Former Customs and Border Protection chief Bonner said "100 percent 'Catch, Detain and Remove' will deter the flow of OTMs and actually reduce the amount of detention bed space needed. . . . I guarantee it."

But T.J. Bonner of the National Border Patrol Council called Chertoff's optimism "a false promise," saying that the problem is "as persistent as ever." Bed space is still scarce, immigrants evade officers instead of turning themselves in as they did last year, and those who are caught try to exploit loopholes.

"The sense of the rank and file is, it's smoke and mirrors," said Bonner, president of the agents' union. He is not related to the former Customs and Border Protection official.

Legal and diplomatic hurdles remain. The Homeland Security Department is scrambling to set up a 500-bed detention facility capable of housing entire families, for example, and wants a 1988 court injunction lifted that exempts El Salvadorans from expedited removal. The United States also wants China, for example, to take back 40,000 nationals, beginning with 675 who are in detention.

Federal judges also blame a 2002 decision by then-U.S. Attorney General John D. Ashcroft to "streamline" deportation proceedings, which sparked a huge increase in appeals and an unexpected backlog in federal appeals courts.

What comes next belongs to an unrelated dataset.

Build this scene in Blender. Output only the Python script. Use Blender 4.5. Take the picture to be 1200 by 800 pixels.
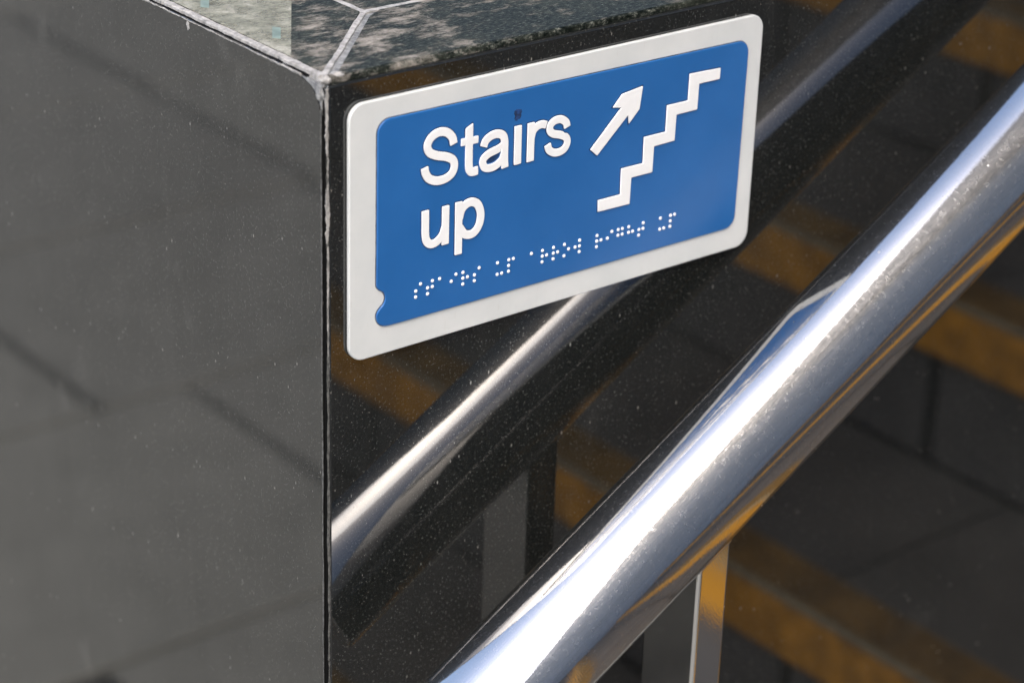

Deportation appeals grew from a 3.2 percent share of appellate cases in 2000 to 18 percent in 2005.

Some factors are beyond immediate U.S. control. Part of the crisis began in February 2004 when Mexico allowed Brazilians to enter that country without a visa. Smugglers exploited the pipeline until Mexico reversed course in October. Now, smugglers advise illegal immigrants to travel with children or say they are from El Salvador, U.S. officials say.